Cook’s installation covers a wide area and I was impressed by the dispersed nature of the work. For example I was greeted at East Croydon station by a friendly bureaucrat who informed me that, despite Croydon technically being in Zone 5 of London’s travelcard system, my Oystercard was not valid there and that I would have to pay a twenty quid penalty fare.
Obviously this raises many questions about what (and where) London actually is, as a “place”. The London of our imaginations is many things, far beyond the representation of the railway map or travelcard zones.
So, as Iain Sinclair has pointed out recently, Stoke Newington has an entirely different character to the rest of the London Borough of Hackney. Similarly Croydon exists in some kind of hinterland, both in London and Surrey, but not really characteristic of either. Whilst dubstep is seen by many as originating in London, it is also suburban in character (cf. comments by Simon Reynolds about dubstep precursors ‘ardkore and Jungle having key participants based in the home counties – most relevantly Essex’s Suburban Base label and shop).
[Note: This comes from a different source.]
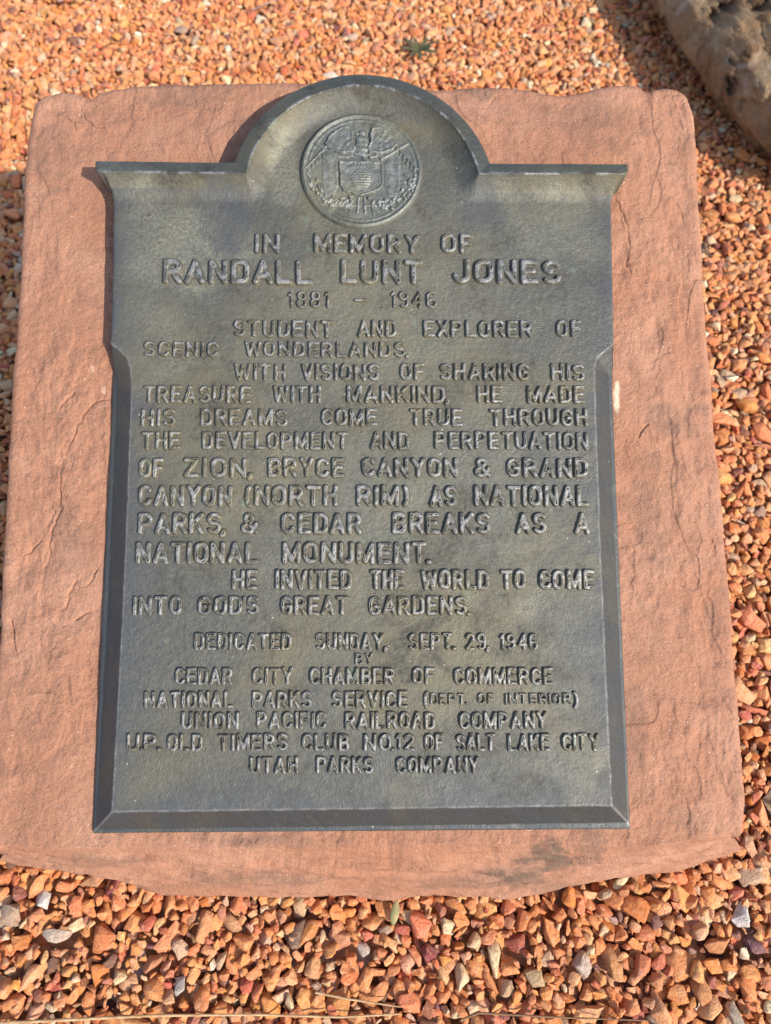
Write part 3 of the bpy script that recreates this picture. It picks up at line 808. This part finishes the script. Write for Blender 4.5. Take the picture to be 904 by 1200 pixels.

Cook’s secondary point is that the very nature of “place” is formed by social processes. These processes include state and corporate interventions both at “national” and “local” levels. East Croydon station is one of the busiest outside of Zone 1, so perhaps the town itself will be forever associated with the railway and its operating company, Southern.
But Cook also reminds us that these interpretations are always subject to negotiation. The smiling bureaucrat was only too eager to inform me that there was a chance that my twenty quid penalty fare would be refunded to me if I appealed. The message I took away from this is that we must resist the imposition of bureaucratic “place” and formulate our own relationships with Croydon, by wandering about ourselves. This is reminiscent of the work done by the Equi Phallic Alliance to undermine notions of “Wessex” generated by reactionary poets.
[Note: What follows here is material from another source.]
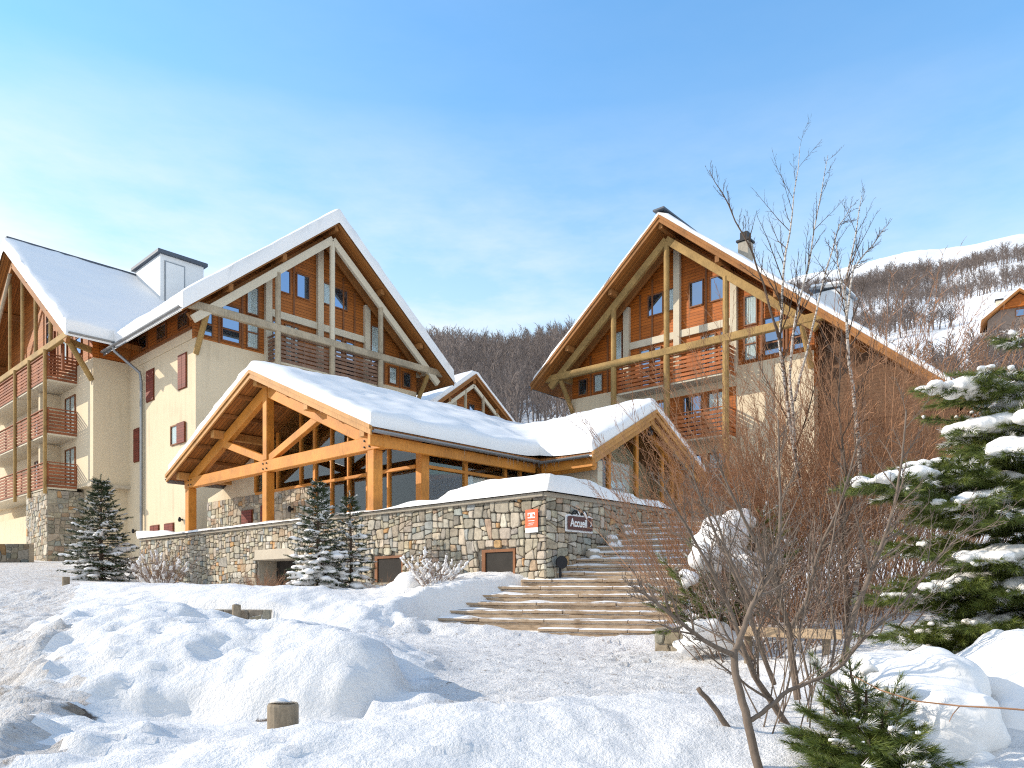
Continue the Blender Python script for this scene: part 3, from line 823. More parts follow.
def gable_roof(root, tf, zr, slope, left, right, d_front, d_back, t=.26, soffit='soffit', barge='barge', purl=(), pmat='barge', p_in=2.2, bh=.34, gut=(True, True)):
    """zr = height of the top of the ridge boards; s = 0 on the ridge"""
    for sg, ext in ((-1, left), (1, right)):
        e = sg*ext
        pl = [(sg*.001, d_front, zr), (e, d_front, zr-slope*ext), (e, d_back, zr-slope*ext), (sg*.001, d_back, zr)]
        MB(tf).prism(pl, (0, 0, -t)).build('roof', M[soffit], root)
        # bargeboard: two overlapping boards under the snow edge
        m = MB(tf)
        z0 = zr+.03; 
        for (dd, th_, up, h) in ((d_front+.03, .06, 0.0, bh), (d_front+.075, .03, .02, bh*.45)):
            m.prism([(sg*.0, dd, z0+up), (e+sg*.05, dd, z0+up-slope*(ext+.05)), (e+sg*.05, dd, z0+up-slope*(ext+.05)-h), (sg*.0, dd, z0+up-h)], (0, -th_+.0, 0))
        m.build('bargeboard', M[barge], root)
        if gut[0 if sg < 0 else 1]:
            g = MB(tf); ze = zr-slope*ext-.10
            n = 7
            for k in range(n):
                a0 = math.pi+math.pi*k/n; a1 = math.pi+math.pi*(k+1)/n
                r = .085; c = e+sg*.10
                q = [(c+r*math.cos(a), ze+r*math.sin(a)) for a in (a0, a1)]
                g.add([(q[0][0], d_front+.02, q[0][1]), (q[1][0], d_front+.02, q[1][1]), (q[1][0], d_back, q[1][1]), (q[0][0], d_back, q[0][1])], [(0, 1, 2, 3)])
            g.box(e+sg*.02-.012, e+sg*.02+.012, d_back, d_front-.01, zr-slope*ext-.30, zr-slope*ext-.02)
            g.build('gutter', M['metal'], root)
    for s in purl:
        z = zr-slope*abs(s)-t-.02
        MB(tf).box(s-.11, s+.11, d_front-p_in, d_front-.10, z-.30, z).build('purlin', M[pmat], root, bevel=.012)

def log(root, name, mat, pts, r, tf=None, n=10):
    return MB(tf).tube(pts, r, n).build(name, M[mat], root, smooth=False, bevel=0)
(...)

Indeed, the latter part of Cook’s installation is composed of a semi-guided derive of the area around the station. My invite directed me to College Road, but on entering the college building there I was informed by a second bureaucrat that I was in the wrong place and needed to head to the H.E. College instead. I continued to wander, enjoying the sunshine, ruminating on the role of educational establishments in confining thought. The almost deserted H.E. College provided even less answers. I drifted happily through its corridors, viewing some of the more conventional work by other students.
There was no trace of Georgina Cook, her invisibility only serving to highlight her presence.